Lo más preocupante es que no podemos descartar totalmente una crisis de gran envergadura por una cuestión simbólica, una línea roja, como Taiwán, que provocaría una escalada y haría muy difícil dar marcha atrás por razones de credibilidad interna e internacional. Sin embargo, no creo que podamos tener una escalada nuclear o una guerra mundial «a la antigua» con millones de combatientes movilizados. La dificultad de Rusia para movilizar tropas para la guerra de Ucrania demuestra que hemos dejado atrás la era de los ejércitos de masas. En cualquier caso, China aún no está preparada para librar una guerra abierta a gran escala contra Estados Unidos. El problema en el duelo sino-estadounidense es que los dos protagonistas no disponen de las herramientas de gestión de crisis que surgieron entre los estadounidenses y los soviéticos a partir de 1962.

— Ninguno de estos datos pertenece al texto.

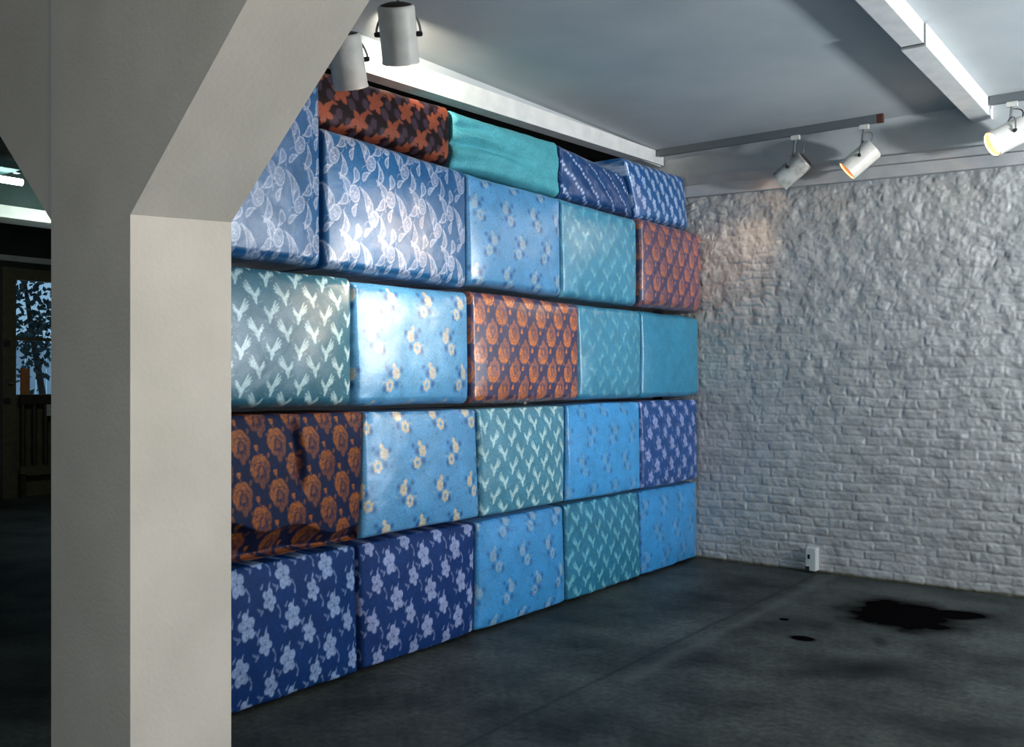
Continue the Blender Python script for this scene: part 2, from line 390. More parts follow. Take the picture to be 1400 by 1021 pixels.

Otro punto preocupante es que, en una zona concreta, África o Medio Oriente, se esté desarrollando una guerra entre intermediarios y estemos asistiendo a un aumento de las guerras alimentadas desde el exterior. También podemos temer un enfrentamiento en el espacio exterior, cuyas repercusiones son difíciles de medir.
Lo más tranquilizador es que todo el mundo desea la prosperidad económica y está muy endeudado. No estoy seguro de que podamos financiar un esfuerzo militar muy grande durante un largo periodo de tiempo. El gasto militar como proporción del PNB sigue siendo relativamente bajo (2% para China, 3-4% para Estados Unidos) en comparación con lo que prevalecía durante la Guerra Fría (6-7%, incluso 10%) y muy lejos del 25-30% que prevalecía en la URSS y la Alemania nazi antes de la Segunda Guerra Mundial.